What is needed is the run of lines from the one containing "Recreate this scene" through the one containing "def PZ(py, Y): return HC-(py-HY)/F*Y", echoed exactly, with both ends kept and nothing added.

╭─ RECORDS FOR THE EXERCISE

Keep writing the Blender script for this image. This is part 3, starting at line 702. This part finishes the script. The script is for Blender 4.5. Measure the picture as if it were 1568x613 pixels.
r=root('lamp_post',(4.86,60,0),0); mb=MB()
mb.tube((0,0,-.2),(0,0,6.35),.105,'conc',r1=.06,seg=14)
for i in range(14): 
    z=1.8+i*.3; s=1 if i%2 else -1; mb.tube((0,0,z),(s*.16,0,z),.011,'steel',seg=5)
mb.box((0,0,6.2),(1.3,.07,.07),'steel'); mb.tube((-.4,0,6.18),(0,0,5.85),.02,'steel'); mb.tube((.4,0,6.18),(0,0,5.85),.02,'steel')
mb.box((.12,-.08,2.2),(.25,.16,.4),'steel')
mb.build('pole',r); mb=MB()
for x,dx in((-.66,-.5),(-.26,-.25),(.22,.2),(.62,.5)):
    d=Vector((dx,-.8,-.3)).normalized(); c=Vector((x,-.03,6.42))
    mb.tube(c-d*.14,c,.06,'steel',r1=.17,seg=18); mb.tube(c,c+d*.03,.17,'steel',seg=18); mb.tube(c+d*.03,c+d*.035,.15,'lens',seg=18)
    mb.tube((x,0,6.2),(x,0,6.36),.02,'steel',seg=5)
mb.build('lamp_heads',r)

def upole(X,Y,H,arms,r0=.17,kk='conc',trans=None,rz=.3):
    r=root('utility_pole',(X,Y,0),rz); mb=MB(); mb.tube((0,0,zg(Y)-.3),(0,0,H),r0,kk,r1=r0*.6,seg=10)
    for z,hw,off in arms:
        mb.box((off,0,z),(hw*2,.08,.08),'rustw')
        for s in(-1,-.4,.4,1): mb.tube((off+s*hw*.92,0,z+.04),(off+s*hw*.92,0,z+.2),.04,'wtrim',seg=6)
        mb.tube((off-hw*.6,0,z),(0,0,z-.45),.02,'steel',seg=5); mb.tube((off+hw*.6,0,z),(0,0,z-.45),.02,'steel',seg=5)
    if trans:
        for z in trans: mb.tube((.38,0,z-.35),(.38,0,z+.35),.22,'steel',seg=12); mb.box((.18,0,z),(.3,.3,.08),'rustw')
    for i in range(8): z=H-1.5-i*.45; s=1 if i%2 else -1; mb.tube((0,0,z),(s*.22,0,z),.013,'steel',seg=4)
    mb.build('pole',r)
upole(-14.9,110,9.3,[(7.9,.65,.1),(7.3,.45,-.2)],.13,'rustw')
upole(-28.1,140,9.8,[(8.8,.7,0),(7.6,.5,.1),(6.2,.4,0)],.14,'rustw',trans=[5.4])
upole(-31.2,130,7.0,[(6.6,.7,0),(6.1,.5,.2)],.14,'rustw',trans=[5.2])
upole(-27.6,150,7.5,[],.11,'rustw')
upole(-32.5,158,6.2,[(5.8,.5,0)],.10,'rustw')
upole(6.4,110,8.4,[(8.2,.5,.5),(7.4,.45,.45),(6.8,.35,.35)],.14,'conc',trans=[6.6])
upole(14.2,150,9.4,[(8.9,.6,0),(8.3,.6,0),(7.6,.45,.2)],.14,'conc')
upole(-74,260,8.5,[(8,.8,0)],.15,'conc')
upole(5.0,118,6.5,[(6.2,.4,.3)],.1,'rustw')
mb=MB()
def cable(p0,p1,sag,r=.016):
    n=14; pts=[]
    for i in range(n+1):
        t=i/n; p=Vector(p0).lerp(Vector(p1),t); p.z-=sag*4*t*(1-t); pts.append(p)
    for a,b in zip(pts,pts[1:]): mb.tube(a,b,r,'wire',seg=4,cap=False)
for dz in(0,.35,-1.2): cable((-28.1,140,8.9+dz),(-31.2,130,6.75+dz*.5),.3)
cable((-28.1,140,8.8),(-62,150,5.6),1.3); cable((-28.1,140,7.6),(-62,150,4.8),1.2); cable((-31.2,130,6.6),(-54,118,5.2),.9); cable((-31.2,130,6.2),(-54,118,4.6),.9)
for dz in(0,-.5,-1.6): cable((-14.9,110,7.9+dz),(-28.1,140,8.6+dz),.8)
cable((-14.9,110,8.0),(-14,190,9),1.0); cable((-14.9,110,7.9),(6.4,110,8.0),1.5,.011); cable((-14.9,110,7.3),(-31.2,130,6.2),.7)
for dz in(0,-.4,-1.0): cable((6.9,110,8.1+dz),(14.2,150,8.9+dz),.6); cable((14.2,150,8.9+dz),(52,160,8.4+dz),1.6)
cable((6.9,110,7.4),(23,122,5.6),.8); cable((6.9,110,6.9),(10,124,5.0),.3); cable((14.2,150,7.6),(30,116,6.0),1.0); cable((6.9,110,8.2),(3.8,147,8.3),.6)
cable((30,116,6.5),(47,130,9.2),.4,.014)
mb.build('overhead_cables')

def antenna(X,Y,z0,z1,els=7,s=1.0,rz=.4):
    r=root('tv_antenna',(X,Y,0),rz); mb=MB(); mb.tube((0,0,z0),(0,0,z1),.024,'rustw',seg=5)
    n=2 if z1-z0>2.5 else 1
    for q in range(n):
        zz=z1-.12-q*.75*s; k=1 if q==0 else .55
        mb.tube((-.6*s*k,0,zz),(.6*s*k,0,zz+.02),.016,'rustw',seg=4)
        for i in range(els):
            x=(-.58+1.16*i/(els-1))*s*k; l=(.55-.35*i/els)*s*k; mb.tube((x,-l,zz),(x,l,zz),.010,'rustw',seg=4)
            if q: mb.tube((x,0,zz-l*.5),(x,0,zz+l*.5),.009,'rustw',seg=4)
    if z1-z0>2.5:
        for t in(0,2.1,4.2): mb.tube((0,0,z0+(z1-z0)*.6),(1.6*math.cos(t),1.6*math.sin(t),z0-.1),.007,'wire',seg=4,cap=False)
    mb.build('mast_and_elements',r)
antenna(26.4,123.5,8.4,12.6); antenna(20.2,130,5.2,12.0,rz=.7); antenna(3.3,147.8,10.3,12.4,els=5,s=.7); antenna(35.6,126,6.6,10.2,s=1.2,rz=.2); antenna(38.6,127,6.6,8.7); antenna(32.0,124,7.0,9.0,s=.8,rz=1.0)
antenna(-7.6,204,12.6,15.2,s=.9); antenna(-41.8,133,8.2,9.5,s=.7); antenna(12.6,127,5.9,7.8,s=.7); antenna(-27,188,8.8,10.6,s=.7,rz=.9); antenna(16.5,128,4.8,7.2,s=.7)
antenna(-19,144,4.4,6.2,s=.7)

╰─
╭─ RECORDS FOR THE EXERCISE

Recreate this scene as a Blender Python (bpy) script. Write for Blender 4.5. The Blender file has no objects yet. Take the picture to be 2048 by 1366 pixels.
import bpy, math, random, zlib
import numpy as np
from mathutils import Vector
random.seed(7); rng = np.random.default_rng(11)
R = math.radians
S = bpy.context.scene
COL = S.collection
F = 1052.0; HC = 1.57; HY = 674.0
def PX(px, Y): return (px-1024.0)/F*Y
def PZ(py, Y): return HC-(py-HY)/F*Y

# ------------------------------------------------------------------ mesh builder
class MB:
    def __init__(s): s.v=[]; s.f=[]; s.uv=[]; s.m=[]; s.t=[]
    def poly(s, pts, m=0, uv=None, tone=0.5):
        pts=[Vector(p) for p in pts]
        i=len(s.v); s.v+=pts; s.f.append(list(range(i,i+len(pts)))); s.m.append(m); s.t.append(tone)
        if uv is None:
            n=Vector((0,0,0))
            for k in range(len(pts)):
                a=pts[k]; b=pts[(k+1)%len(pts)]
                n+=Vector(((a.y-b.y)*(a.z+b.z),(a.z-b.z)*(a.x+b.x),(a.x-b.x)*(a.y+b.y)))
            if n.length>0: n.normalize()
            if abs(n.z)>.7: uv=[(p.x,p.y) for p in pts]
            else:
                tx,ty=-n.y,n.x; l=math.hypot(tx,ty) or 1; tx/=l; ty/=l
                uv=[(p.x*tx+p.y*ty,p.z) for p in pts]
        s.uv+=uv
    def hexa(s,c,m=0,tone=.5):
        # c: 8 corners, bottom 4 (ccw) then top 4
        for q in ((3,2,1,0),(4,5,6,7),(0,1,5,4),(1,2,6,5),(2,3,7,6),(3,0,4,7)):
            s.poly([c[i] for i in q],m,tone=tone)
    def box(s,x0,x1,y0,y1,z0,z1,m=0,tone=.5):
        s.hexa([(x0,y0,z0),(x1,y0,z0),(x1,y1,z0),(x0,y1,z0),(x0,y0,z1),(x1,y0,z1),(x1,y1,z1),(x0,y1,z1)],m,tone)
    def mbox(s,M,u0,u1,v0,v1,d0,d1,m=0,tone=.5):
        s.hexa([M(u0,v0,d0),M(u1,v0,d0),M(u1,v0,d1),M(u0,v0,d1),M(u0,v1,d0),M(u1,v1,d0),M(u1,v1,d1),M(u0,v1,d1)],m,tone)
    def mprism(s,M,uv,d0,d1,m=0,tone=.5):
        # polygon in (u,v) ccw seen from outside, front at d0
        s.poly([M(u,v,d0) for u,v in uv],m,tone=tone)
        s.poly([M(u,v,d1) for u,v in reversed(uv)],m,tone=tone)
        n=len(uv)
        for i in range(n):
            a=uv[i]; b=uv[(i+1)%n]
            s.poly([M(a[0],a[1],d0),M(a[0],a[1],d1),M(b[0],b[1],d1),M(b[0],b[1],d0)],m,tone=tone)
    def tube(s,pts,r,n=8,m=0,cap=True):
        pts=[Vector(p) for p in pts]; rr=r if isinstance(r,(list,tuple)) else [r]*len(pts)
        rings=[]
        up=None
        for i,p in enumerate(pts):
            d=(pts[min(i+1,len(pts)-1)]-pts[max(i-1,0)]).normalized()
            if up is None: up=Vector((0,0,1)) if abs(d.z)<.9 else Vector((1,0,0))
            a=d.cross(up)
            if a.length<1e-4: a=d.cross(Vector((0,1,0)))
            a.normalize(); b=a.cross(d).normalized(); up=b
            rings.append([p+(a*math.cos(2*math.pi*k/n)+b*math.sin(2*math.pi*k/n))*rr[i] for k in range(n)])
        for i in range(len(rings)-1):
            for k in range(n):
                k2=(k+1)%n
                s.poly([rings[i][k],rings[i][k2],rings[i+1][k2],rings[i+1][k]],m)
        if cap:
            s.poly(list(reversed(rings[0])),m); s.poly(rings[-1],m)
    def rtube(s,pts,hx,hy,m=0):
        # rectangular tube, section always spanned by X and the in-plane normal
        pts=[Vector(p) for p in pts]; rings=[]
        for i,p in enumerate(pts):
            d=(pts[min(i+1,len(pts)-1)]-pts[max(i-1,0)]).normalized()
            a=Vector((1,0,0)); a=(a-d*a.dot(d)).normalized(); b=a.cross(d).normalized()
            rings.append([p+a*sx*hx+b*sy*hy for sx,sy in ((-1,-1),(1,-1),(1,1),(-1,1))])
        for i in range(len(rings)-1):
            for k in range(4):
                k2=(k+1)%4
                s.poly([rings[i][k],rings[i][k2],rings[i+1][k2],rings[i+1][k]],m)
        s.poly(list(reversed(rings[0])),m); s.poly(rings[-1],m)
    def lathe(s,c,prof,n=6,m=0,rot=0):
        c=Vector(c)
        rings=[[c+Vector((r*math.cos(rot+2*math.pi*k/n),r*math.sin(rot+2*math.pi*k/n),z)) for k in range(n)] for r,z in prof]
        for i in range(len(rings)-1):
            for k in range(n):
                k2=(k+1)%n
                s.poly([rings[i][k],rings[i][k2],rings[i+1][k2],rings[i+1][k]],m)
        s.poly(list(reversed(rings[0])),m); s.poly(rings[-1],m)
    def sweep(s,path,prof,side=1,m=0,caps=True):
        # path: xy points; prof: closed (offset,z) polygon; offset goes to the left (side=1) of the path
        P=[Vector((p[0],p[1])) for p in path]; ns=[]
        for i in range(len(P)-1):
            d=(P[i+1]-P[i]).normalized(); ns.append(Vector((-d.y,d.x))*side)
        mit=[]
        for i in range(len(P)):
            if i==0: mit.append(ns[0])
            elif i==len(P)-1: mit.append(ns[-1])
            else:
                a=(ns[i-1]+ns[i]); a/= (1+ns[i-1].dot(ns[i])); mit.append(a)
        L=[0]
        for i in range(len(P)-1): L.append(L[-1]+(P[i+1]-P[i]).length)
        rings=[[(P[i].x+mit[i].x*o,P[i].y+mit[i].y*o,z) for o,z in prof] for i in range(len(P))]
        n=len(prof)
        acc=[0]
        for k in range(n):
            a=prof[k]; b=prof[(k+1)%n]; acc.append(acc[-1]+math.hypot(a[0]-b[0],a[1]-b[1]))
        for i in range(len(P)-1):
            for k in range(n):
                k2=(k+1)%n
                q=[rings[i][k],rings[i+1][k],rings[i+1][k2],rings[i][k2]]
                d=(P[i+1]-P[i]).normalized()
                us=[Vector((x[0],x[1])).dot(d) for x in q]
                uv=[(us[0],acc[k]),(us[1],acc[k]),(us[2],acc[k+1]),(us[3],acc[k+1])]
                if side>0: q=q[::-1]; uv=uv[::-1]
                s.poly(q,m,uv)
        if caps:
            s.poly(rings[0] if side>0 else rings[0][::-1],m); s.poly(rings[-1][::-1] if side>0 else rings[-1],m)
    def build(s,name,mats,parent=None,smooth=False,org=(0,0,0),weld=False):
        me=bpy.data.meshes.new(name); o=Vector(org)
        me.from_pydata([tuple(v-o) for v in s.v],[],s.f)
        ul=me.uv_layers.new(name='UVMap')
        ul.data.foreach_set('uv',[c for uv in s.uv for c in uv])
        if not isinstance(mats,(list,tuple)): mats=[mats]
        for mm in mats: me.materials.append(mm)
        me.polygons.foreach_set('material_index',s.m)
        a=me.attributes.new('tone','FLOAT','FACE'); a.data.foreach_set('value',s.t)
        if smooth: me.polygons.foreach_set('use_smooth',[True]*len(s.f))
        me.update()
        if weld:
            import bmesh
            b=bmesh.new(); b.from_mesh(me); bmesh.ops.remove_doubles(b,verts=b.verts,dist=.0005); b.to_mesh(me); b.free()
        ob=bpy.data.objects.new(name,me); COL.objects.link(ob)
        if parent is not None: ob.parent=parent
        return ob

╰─

■ TASK ANSWER ■
Recreate this scene as a Blender Python (bpy) script. Write for Blender 4.5. The Blender file has no objects yet. Take the picture to be 2048 by 1366 pixels.
import bpy, math, random, zlib
import numpy as np
from mathutils import Vector
random.seed(7); rng = np.random.default_rng(11)
R = math.radians
S = bpy.context.scene
COL = S.collection
F = 1052.0; HC = 1.57; HY = 674.0
def PX(px, Y): return (px-1024.0)/F*Y
def PZ(py, Y): return HC-(py-HY)/F*Y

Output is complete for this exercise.